His skin was pale and he needed a shave. He would always need a shave. He had curly black hair and heavy eyebrows that almost met over his thick nose. His ears were small and neat for a man of that size and his eyes had a shine close to tears that gray eyes often seem to have. He stood like a statue, and after a long time he smiled.

He moved slowly across the sidewalk to the double swinging doors which shut off the stairs to the second floor. He pushed them open, cast a cool expressionless glance up and down the street, and moved inside. If he had been a smaller man and more quietly dressed, I might have thought he was going to pull a stick-up. But not in those clothes, and not with that hat, and that frame.

The doors swung back outwards and almost settled to a stop. Before they had entirely stopped moving they opened again, violently, outwards. Something sailed across the sidewalk and landed in the gutter between two parked cars. It landed on its hands and knees and made a high keening noise like a cornered rat. It got up slowly, retrieved a hat and stepped back onto the sidewalk. It was a thin, narrow-shouldered brown youth in a lilac colored suit and a carnation. It had slick black hair. It kept its mouth open and whined for a moment. People stared at it vaguely. Then it settled its hat jauntily, sidled over to the wall and walked silently splay-footed off along the block.

Armed National Guardsmen march toward smoke on the horizon during the street fires of the Watts riots, Los Angeles, California, August 1965. (Photo by Hulton Archive/Getty Images)

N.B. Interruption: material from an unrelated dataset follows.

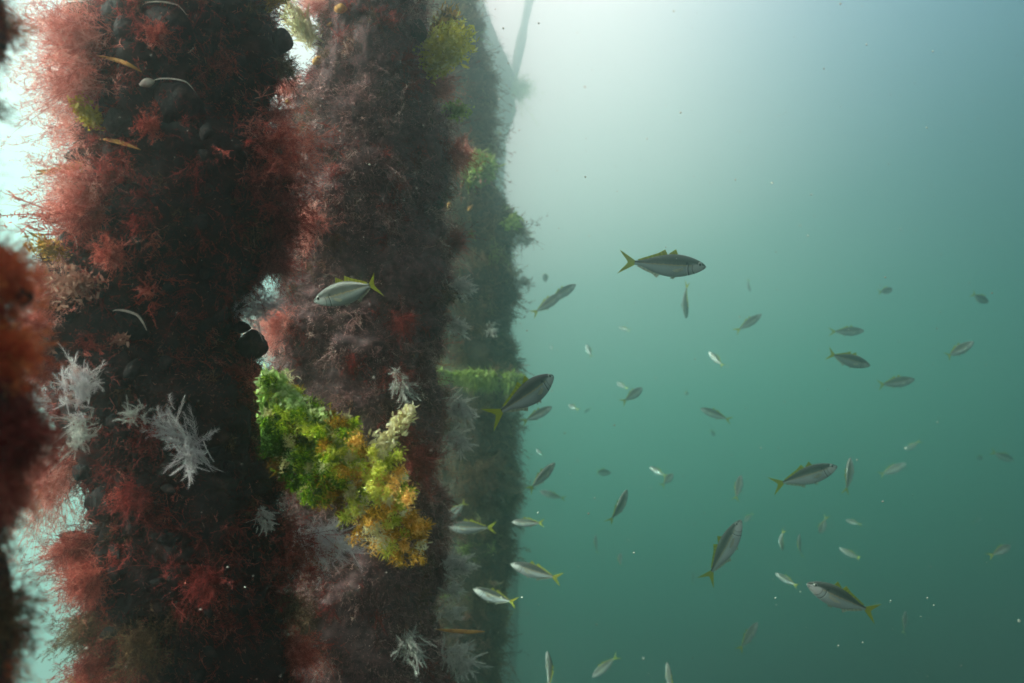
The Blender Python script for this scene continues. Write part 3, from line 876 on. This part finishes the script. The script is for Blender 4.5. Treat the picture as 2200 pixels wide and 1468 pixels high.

Somewhere nearby, Philip Marlowe is sure to be.

Across the street from the walls of Beacon Studios, a serious gang war is in process with people being shot at. There is a liquor store across from the Beacon Studio walls and the store has been broken into and set afire. (A fire blazes out from the store thanks to a doctored cotton ball, spray painted black lightly on top and stiffened with watery glue … inside the cotton ball of smoke, a flickering tea candle we bought at Michaels). Perhaps police cars have arrived on the scene. Perhaps they haven’t arrived. Things are getting out of control. A spreading riot is perhaps about to erupt. This could be a precursor to the Watt’s Riots not long after this scene in 1965.

The walled studio and a piece of town it has been plopped into attempts to achieve the greatest contrast between the fantasy world of Hollywood and the real world. While there was much wealth in the town, there was a growing population of poor. This is placed in strong symbolic juxtapostion in the diorama.